American companies are doing well right now. As we write, they have a record two trillion dollars on their balance sheets. They continue to not hire aggressively if at all, raises are few and far between, and, other than their commitments to network TV and network cable, they are VERY cautious about advertising commitments.

This held true with my sample. One executive sent me an e-mail stating, “A month to month marketing mentality is taking place locally.” Another a thousand miles away echoed that sentiment by saying “buys are coming in at the last minute. We have scads of inventory so the money is most welcome. But, we cannot plan ahead at all and it is difficult to explain to the bean-counters in New York”. A third said, “Local retailers are scared. We cannot push many for a quarterly commitment. They go month to month.”

National business is very weak. The broadcasters and cable people almost all are below budget with their national projections. An east coast broadcaster with his feet on the ground says his corporate focus is to develop new business locally to offset disappointing national sales.

Radio is suffering pretty much everywhere. Also, scrappy sales teams are bringing in new clients by knocking on lots of doors but the new players tend to be very small players so the labor intensity of making sales goals is very high. A few markets reported sports formats are their bright spot in their radio station group.

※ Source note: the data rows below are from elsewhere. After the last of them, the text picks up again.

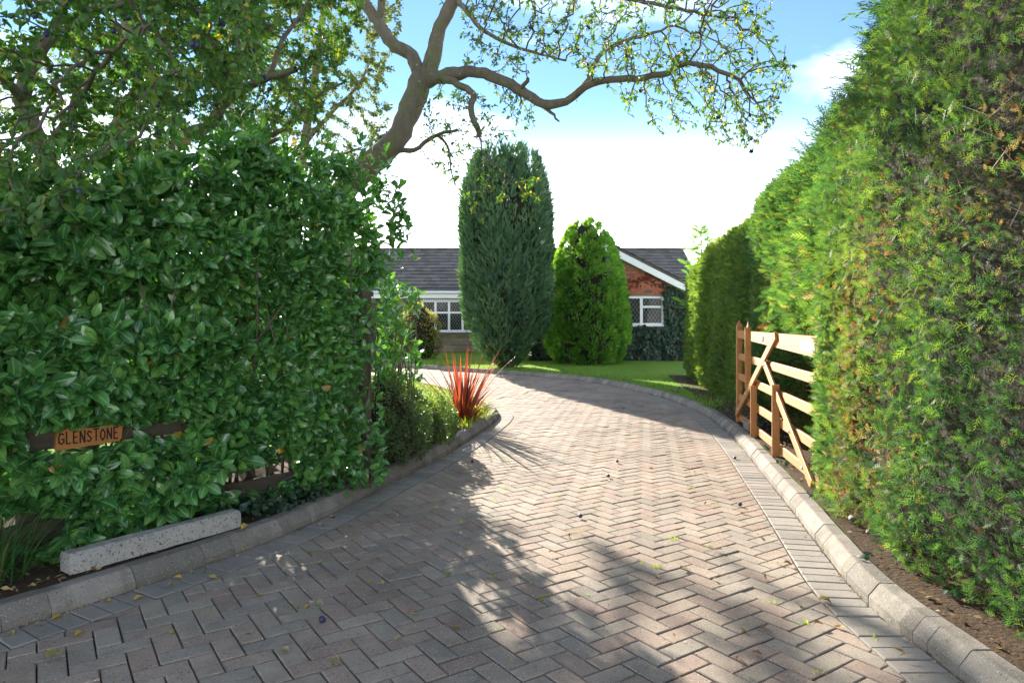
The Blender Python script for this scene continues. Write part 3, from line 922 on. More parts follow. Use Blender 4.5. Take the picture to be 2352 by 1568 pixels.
def clump_points(profile, c, ncl, npc, rad, elong, seed, inward=0.55, lobes=0.0, squash=1.0):
    """points on the outer sides of many plumes that together fill a body of revolution"""
    r = np.random.default_rng(seed); pr = np.array(profile, float)
    zf = np.linspace(pr[0, 0], pr[-1, 0], 200); rf_ = np.interp(zf, pr[:, 0], pr[:, 1]); w = np.cumsum(rf_ + 0.15); w /= w[-1]
    z = np.interp(r.random(ncl), w, zf); th = r.uniform(0, 2 * np.pi, ncl); R = np.interp(z, pr[:, 0], pr[:, 1])
    R = R * (1 + lobes * np.sin(th * 7 + 1.3) * 0.5 + lobes * np.sin(th * 11 + z) * 0.4)
    rc = rad * r.uniform(0.6, 1.35, ncl) * (0.22 + 0.78 * np.clip(R / pr[:, 1].max(), 0, 1))
    Rc = np.maximum(R - rc * 0.75, 0.0)
    C = np.stack([Rc * np.cos(th), Rc * np.sin(th) * squash, z], -1)
    ctint = r.random(ncl)
    idx = np.repeat(np.arange(ncl), npc); u = norm(r.standard_normal((len(idx), 3)))
    out_ = np.stack([np.cos(th), np.sin(th), np.zeros(ncl) + 0.25], -1)[idx]
    u = np.where((np.einsum('ij,ij->i', u, out_) < -0.1)[:, None], -u, u)
    sh = r.uniform(0.55, 1.0, len(idx)) ** 0.5
    P = C[idx] + u * (rc[idx] * sh)[:, None] * np.array((1, 1, elong))
    return P + np.array(c), u, out_, ctint[idx], r


# ------------------------------------------------------------------ conifers on the lawn
YC = (-0.16, 19.2, 0.09)
yprof = [(0.05, 0.22), (0.3, 0.42), (0.6, 0.74), (0.95, 0.98), (1.3, 1.10), (1.8, 1.17), (3.0, 1.22), (4.4, 1.2), (4.9, 1.1), (5.3, 0.96), (5.6, 0.78), (5.78, 0.4)]
yew = empty('columnar_yew', YC); tag(yew, 'tall dark blue-green columnar yew on the lawn inside the drive bend', 'conifer')
P, u, outw, ct, r = clump_points(yprof, YC, 480, 60, 0.22, 2.3, 21, lobes=0.05)
d = norm(u * 0.45 + outw * 0.25 + np.array((0, 0, 0.9)) + 0.35 * r.standard_normal(P.shape))
cloud('crown', SPRAY_TUFT, P, d, norm(u + 0.5 * r.standard_normal(P.shape)), r.uniform(0.10, 0.20, len(P)), np.clip(ct * 0.75 + 0.25 * r.random(len(P)), 0, 0.97), MAT['yew'], yew, smooth=False)
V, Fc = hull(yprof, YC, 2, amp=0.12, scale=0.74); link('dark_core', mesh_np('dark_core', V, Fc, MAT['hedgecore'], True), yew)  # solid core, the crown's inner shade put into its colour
tr = []
for k in range(7):
    a = k / 7 * 6.28 + 0.4; b = np.array((math.cos(a), math.sin(a), 0))
    pth = catmull([np.array(YC) + b * 0.1 - [0, 0, 0.1], np.array(YC) + b * 0.3 + [0, 0, 0.5], np.array(YC) + b * 0.65 + [0, 0, 1.5], np.array(YC) + b * 0.8 + [0, 0, 4.5]], 0.2)
    tr.append(tube(pth, np.linspace(0.09, 0.03, len(pth)), 7, 0.1))
link('trunk', mesh_np('trunk', *join(tr), MAT['bark'], True), yew)
GC = (2.23, 20.9, 0.09)
gprof = [(0.02, 0.85), (0.25, 1.05), (0.66, 1.22), (1.2, 1.24), (1.84, 1.17), (2.5, 1.08), (3.1, 0.92), (3.7, 0.68), (4.0, 0.46), (4.18, 0.26), (4.28, 0.0)]
gold = empty('golden_cypress', GC); tag(gold, 'bright green conical cypress beside the dark yew in front of the gable', 'conifer')
P, u, outw, ct, r = clump_points(gprof, GC, 720, 40, 0.12, 1.4, 33)
d = norm(u * 0.6 + outw * 0.5 + np.array((0, 0, 0.65)) + 0.35 * r.standard_normal(P.shape))
hz_ = np.clip((P[:, 2] - 2.4) / 2.2, 0, 1)
cloud('crown', SPRAY_FAR, P, d, norm(np.cross(outw, (0, 0, 1)) + 0.7 * r.standard_normal(P.shape)), r.uniform(0.075, 0.14, len(P)), np.clip(ct * 0.6 + 0.3 * r.random(len(P)) + 0.2 * hz_ - 0.05, 0, 1), MAT['golden'], gold, smooth=False)
N = 130; zt_ = 3.55 + 0.68 * rng.random(N); ra_ = (4.35 - zt_) * 0.5 * rng.random(N); an_ = rng.uniform(0, 6.28, N)
cloud('leader_shoots', SPRAY_FAR, np.stack([GC[0] + ra_ * np.cos(an_), GC[1] + ra_ * np.sin(an_), zt_], -1), norm(np.stack([np.cos(an_) * 0.4, np.sin(an_) * 0.4, np.ones(N)], -1) + 0.15 * rng.standard_normal((N, 3))), rnd_unit(N), rng.uniform(0.1, 0.17, N), rng.uniform(0.6, 1, N), MAT['golden'], gold, smooth=False)
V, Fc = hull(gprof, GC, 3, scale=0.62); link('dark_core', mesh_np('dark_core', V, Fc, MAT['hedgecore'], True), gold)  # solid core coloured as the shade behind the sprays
pth = np.array([(GC[0], GC[1], -0.05), (GC[0] + 0.02, GC[1], 0.6), (GC[0], GC[1], 2.5)]); link('trunk', mesh_np('trunk', *tube(pth, [0.12, 0.1, 0.05], 8), MAT['bark'], True), gold)

# ivy over the gable corner, with a red creeper running off it
ivy = empty('wall_ivy', (5.0, GY - 0.1, 0.085)); tag(ivy, 'dark green ivy covering the brick wall around the gable window', 'ivy')
N = 15000
x = rng.uniform(0.1, 5.85, N); z = rng.uniform(0.0, 3.1, N)
P0 = np.stack([x, np.zeros(N), z], -1); wv = wave3(P0, 4, 8) * 0.12
keep = ((z < 1.16 + wv * 0.6) | (x > 4.9 + wv)) & (z < np.minimum(2.95 + wv, AZ - 0.3 - slope * np.abs(x - AX)))
x, z = x[keep], z[keep]; N = len(x)
th_ = np.interp(z, [0, 1.0, 1.3, 3], [0.55, 0.40, 0.25, 0.15]) * np.where(x > 4.9, 1.0, 0.9)
bl = 0.5 + 0.5 * wave3(np.stack([x, z * 0, z], -1), 9, 4)
y = GY - 0.02 - th_ * (0.35 + 0.65 * bl) * rng.uniform(0.5, 1.0, N)
d = norm(np.stack([rng.normal(0, 0.6, N), rng.normal(-0.35, 0.3, N), rng.normal(-0.6, 0.4, N)], -1)); nn = norm(np.stack([rng.normal(0, 0.4, N), np.full(N, -1.0), rng.normal(0.5, 0.4, N)], -1))
cloud('leaves', IVYL, np.stack([x, y, z], -1), d, nn, rng.uniform(0.07, 0.12, N), np.clip(rng.random(N) * 0.98 - 0.02, 0, 0.96), MAT['ivy'], ivy)
g_ = MB().box((0.2, GY - 0.22, 0), (5.78, GY - 0.012, 1.08)).box((4.98, GY - 0.12, 1.08), (5.7, GY - 0.014, 2.25)).build('ivy_dark_backing', MAT['hedgecore'], ivy)  # plain boxes behind the leaves, their dark colour stands in for shade
cp = []
for path in ([(4.95, 2.35), (4.5, 2.62), (4.2, 2.72), (3.9, 2.68), (3.55, 2.55)], [(4.2, 2.7), (3.85, 2.5), (3.6, 2.3), (3.42, 2.22)], [(5.0, 2.5), (4.7, 2.75), (4.35, 2.82)]):
    q = catmull([(a, GY - 0.04, b) for a, b in path], 0.05); cp.append(q)
stm = join([tube(q, np.full(len(q), 0.008), 5) for q in cp])
link('creeper_stems', mesh_np('creeper_stems', *stm, MAT['twig'], True), ivy)
Q = np.vstack(cp); Q = np.repeat(Q, 4, 0); Q = Q + rng.normal(0, 1, Q.shape) * np.array((0.07, 0.02, 0.05)) - [0, 0.03, 0]
cloud('red_leaves', IVYL, Q, rnd_unit(len(Q)) + [0, -0.2, -0.6], np.tile((0.1, -1.0, 0.4), (len(Q), 1)) + rng.normal(0, 0.4, Q.shape), rng.uniform(0.05, 0.09, len(Q)), rng.random(len(Q)), MAT['creeper'], ivy)


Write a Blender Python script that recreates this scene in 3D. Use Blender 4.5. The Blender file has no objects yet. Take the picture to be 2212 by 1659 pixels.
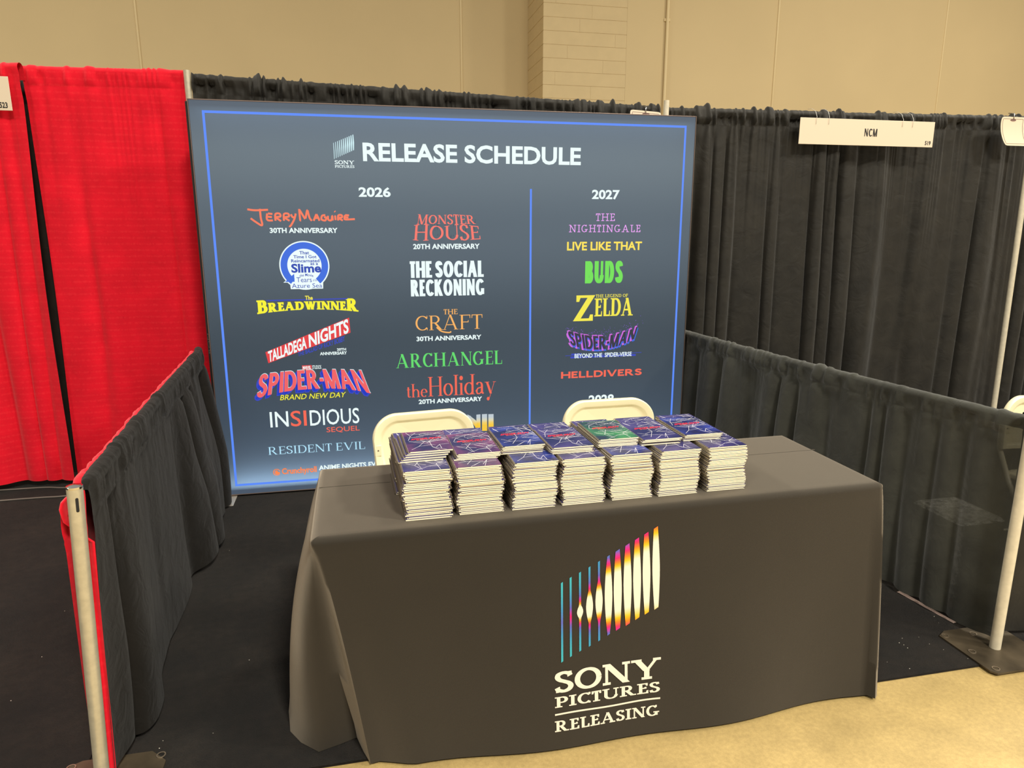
import bpy, math, random
import numpy as np
from mathutils import Vector, Matrix

C = bpy.context.scene.collection
SC = bpy.context.scene
PI = math.pi


def lin(c):
    return tuple((v / 255 / 12.92) if v / 255 <= 0.04045 else ((v / 255 + 0.055) / 1.055) ** 2.4 for v in c)


# ------------------------------------------------------------------ camera, world, lights, exposure
cd = bpy.data.cameras.new('camera')
cd.sensor_width = 36.0
cd.lens = 36.0 * 1534 / 2212
cd.clip_end = 200
cam = bpy.data.objects.new('camera', cd)
cam.location = (0, 0, 1.6)
cam.rotation_euler = (math.radians(90 - 12.5), 0, math.radians(-12.35))
C.objects.link(cam)
SC.camera = cam
SC.view_settings.view_transform = 'Standard'
SC.view_settings.look = 'None'
SC.view_settings.exposure = 0.0
SC.view_settings.gamma = 1.0
SC.view_settings.use_curve_mapping = False

w = bpy.data.worlds.new('hall_ambient')
SC.world = w
w.use_nodes = True
w.node_tree.nodes['Background'].inputs[0].default_value = (1.0, 0.94, 0.84, 1)
w.node_tree.nodes['Background'].inputs[1].default_value = 0.34


def hall_lamp(x, y, z, energy, size=1.6, col=(1.0, 0.94, 0.81)):
    l = bpy.data.lights.new('high_bay_light', 'AREA')
    l.shape = 'DISK'
    l.size = size
    l.energy = energy
    l.color = col
    o = bpy.data.objects.new('high_bay_light', l)
    o.location = (x, y, z)
    C.objects.link(o)


for lx, ly, le in ((-5, -4, 420), (2, -5.5, 1500), (9, -3, 1150), (-7, 5.5, 600), (3.6, 3.2, 330), (10.5, 4.8, 620)):
    hall_lamp(lx, ly, 8.5, le)


# ------------------------------------------------------------------ helpers
def tag(o, label=None, cat=None, group=None, kind=None):
    if label: o['label'] = label
    if cat: o['category'] = cat
    if group: o['group'] = group
    if kind: o['kind'] = kind
    return o


def empty(name, loc=(0, 0, 0), rz=0, **kw):
    o = bpy.data.objects.new(name, None)
    o.empty_display_size = 0.05
    o.location = loc
    o.rotation_euler = (0, 0, rz)
    C.objects.link(o)
    tag(o, **kw)
    return o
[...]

How is headquarters reacting? This is a family oriented blog so I will not give verbatims on comments. ☺ Some say that corporate listens politely but then repeats the magic number that they want for the year. A friend told me that she has joined an organization in the last year known for pressuring their sales management. “I had been around for a while and thought how bad can it be? Well, now I know. When I missed 1st quarter, they began sending a jerk in from corporate to observe things. He looks at every expense item and I swear he counts paper clips”. Another told me that if he misses his numbers for the year, “I will be selling shoes by February.” Sales managers say that their local general managers get it but corporate does not. They still prattle on about debt service and shut them down when they try to discuss their local economies.

Regional differences are extraordinary. Right now, North Dakota has the lowest unemployment in the country at 3.2%. My few contacts there reported that things are fine. Local retailers are confident and investing in TV and radio. Citizens do not fret about losing their jobs so they buy new cars, go out to eat, and splurge on new clothes. A similar pattern comes from Nebraska and Oklahoma although not so strongly. An old friend in California who always saw the glass as half full is now a sourpuss. “Business is awful. I am way below budget and know that things will not turn around here soon.”

In Texas, which has been the strongest of the very large states, things are humming along nicely. Most Texans say things will be about the same six months from now but two see chinks in the armor and think the year will finish weaker.

Agency and buying service teams say that they are getting good deals. Most express surprise that the economy has not improved more by now since the 2008-2009 debacle. A few admitted that they are taking savings from a weak broadcast market and doing more in social media and mobile.

How does the future look? Some say it has to get better or work will be intolerable along with corporate pressure. A good friend says, “I have never worked harder. Things look a little better for the next few months but we are running hard to stay even.” The majority says things will be about the same by the end of the year with a few saying that it “will get worse before it gets better”.

Economic indicators continue to be weak. While each market is unique, it appears that most will not see any uptick until the record breaking political spending hits next year. In the battleground states for the Presidency and those with big Senate races, things may be pretty good even if there is no real business recovery. Right now the president’s re-election team is projecting a billion dollars for 2012 for Obama alone.